-- START Source excerpt --

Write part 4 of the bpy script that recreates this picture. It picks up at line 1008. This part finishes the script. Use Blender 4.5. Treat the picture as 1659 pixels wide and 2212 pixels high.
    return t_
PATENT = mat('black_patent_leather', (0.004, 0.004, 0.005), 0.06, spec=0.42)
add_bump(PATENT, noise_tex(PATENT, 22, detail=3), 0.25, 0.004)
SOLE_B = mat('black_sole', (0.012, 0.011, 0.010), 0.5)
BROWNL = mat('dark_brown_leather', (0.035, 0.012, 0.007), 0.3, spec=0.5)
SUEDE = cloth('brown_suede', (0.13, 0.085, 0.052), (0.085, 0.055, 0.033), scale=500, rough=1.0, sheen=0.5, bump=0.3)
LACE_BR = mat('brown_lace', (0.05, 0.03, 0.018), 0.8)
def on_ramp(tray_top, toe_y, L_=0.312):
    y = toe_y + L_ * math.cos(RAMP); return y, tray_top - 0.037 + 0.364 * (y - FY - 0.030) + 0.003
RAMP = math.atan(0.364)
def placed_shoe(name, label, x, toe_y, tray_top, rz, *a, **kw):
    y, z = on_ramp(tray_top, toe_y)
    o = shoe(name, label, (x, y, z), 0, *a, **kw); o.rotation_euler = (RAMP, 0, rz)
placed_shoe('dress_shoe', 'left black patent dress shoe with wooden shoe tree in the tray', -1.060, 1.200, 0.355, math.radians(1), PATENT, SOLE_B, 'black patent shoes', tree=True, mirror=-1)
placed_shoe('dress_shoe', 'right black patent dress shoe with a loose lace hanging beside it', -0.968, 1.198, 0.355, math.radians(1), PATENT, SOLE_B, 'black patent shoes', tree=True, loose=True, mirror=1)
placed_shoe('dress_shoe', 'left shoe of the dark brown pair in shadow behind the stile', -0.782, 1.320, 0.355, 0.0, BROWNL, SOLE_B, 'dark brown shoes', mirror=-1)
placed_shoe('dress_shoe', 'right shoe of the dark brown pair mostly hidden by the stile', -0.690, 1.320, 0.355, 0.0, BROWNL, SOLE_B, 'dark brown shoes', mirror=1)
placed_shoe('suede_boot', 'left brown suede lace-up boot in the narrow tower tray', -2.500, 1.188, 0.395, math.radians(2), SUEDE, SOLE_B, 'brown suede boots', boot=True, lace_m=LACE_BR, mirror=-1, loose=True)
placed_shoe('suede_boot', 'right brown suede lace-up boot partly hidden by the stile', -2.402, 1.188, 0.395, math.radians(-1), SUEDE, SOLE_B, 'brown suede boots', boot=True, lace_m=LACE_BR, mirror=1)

-- END Source excerpt --

* **The problem**: Repeat the data above exactly.

* **Result of the exercise**:
Write part 4 of the bpy script that recreates this picture. It picks up at line 1008. This part finishes the script. Use Blender 4.5. Treat the picture as 1659 pixels wide and 2212 pixels high.
    return t_
PATENT = mat('black_patent_leather', (0.004, 0.004, 0.005), 0.06, spec=0.42)
add_bump(PATENT, noise_tex(PATENT, 22, detail=3), 0.25, 0.004)
SOLE_B = mat('black_sole', (0.012, 0.011, 0.010), 0.5)
BROWNL = mat('dark_brown_leather', (0.035, 0.012, 0.007), 0.3, spec=0.5)
SUEDE = cloth('brown_suede', (0.13, 0.085, 0.052), (0.085, 0.055, 0.033), scale=500, rough=1.0, sheen=0.5, bump=0.3)
LACE_BR = mat('brown_lace', (0.05, 0.03, 0.018), 0.8)
def on_ramp(tray_top, toe_y, L_=0.312):
    y = toe_y + L_ * math.cos(RAMP); return y, tray_top - 0.037 + 0.364 * (y - FY - 0.030) + 0.003
RAMP = math.atan(0.364)
def placed_shoe(name, label, x, toe_y, tray_top, rz, *a, **kw):
    y, z = on_ramp(tray_top, toe_y)
    o = shoe(name, label, (x, y, z), 0, *a, **kw); o.rotation_euler = (RAMP, 0, rz)
placed_shoe('dress_shoe', 'left black patent dress shoe with wooden shoe tree in the tray', -1.060, 1.200, 0.355, math.radians(1), PATENT, SOLE_B, 'black patent shoes', tree=True, mirror=-1)
placed_shoe('dress_shoe', 'right black patent dress shoe with a loose lace hanging beside it', -0.968, 1.198, 0.355, math.radians(1), PATENT, SOLE_B, 'black patent shoes', tree=True, loose=True, mirror=1)
placed_shoe('dress_shoe', 'left shoe of the dark brown pair in shadow behind the stile', -0.782, 1.320, 0.355, 0.0, BROWNL, SOLE_B, 'dark brown shoes', mirror=-1)
placed_shoe('dress_shoe', 'right shoe of the dark brown pair mostly hidden by the stile', -0.690, 1.320, 0.355, 0.0, BROWNL, SOLE_B, 'dark brown shoes', mirror=1)
placed_shoe('suede_boot', 'left brown suede lace-up boot in the narrow tower tray', -2.500, 1.188, 0.395, math.radians(2), SUEDE, SOLE_B, 'brown suede boots', boot=True, lace_m=LACE_BR, mirror=-1, loose=True)
placed_shoe('suede_boot', 'right brown suede lace-up boot partly hidden by the stile', -2.402, 1.188, 0.395, math.radians(-1), SUEDE, SOLE_B, 'brown suede boots', boot=True, lace_m=LACE_BR, mirror=1)